The Russian ruble weakened significantly on both the Moscow Exchange and over-the-counter forex markets Thursday after the latest round of peace talks between Moscow and Kyiv ended without significant progress toward ending the war.

The yuan rose nearly 2% in the first three hours of trading, hitting 11.1485 rubles, its highest level since late May, before pulling back to 11.04 rubles by 4:39 p.m. Moscow time.

On the OTC market, the dollar climbed above 79 rubles for the first time in three weeks, peaking at 79.55 rubles, while the euro surged to 93.5 rubles, the highest in 11 weeks.

“The market was disappointed by the largely symbolic nature of Wednesday’s round of Russian-Ukrainian negotiations in Istanbul,” said Natalia Milchakova, lead analyst at Freedom Finance Global.

The third meeting between the delegations was the shortest so far, lasting just under 40 minutes. Talks yielded only minor agreements, such as continuing prisoner and body exchanges and forming working groups to meet online.

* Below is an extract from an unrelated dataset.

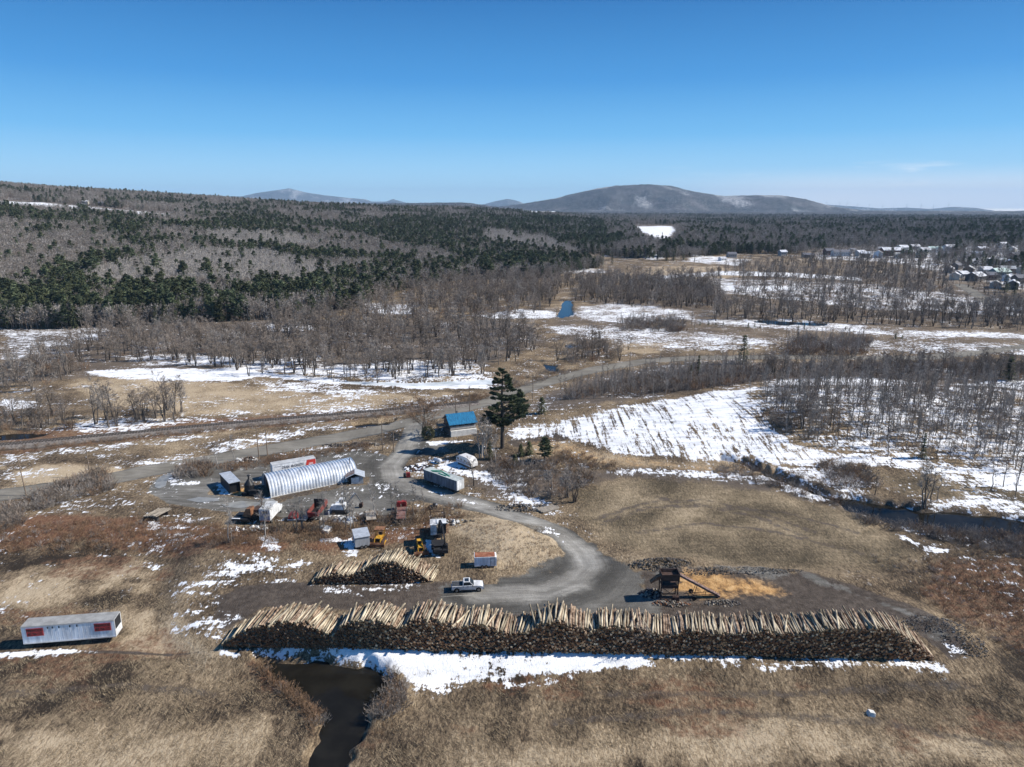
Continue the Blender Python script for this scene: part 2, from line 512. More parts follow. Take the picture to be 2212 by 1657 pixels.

Ukraine also pushed for an in-person meeting between President Volodymyr Zelensky and Russian counterpart Vladimir Putin during the meeting, but the Kremlin dismissed the idea as premature.

“Such a meeting can only happen after substantial groundwork has been done,” Kremlin spokesman Dmitry Peskov said Thursday.

The MOEX index, which tracks shares in 40 major Russian companies, fell by 1%, shedding 60 billion rubles in market capitalization. Gazprom shares slipped 1.2%, and Sberbank dropped 0.94%.

Milchakova said the stock market is under pressure from weak corporate earnings, as high interest rates and slowing growth weigh on the economy.

Meanwhile, the ruble is suffering from a decline in export revenues, noted investment banker Yevgeny Kogan.

In May, prices for Russian exports reached a low point, with Urals crude trading below $50 per barrel.

“Export earnings arrive with a delay, and we’re seeing the effects of that now,” Kogan said.

Some investors are dumping rubles in anticipation of a sharp interest rate cut by the Russian Central Bank, potentially from 20% to 18% as early as Friday, analysts at PSB Bank wrote.

They forecast that the ruble could weaken by nearly 10% by year’s end, dropping to 12 rubles against the yuan.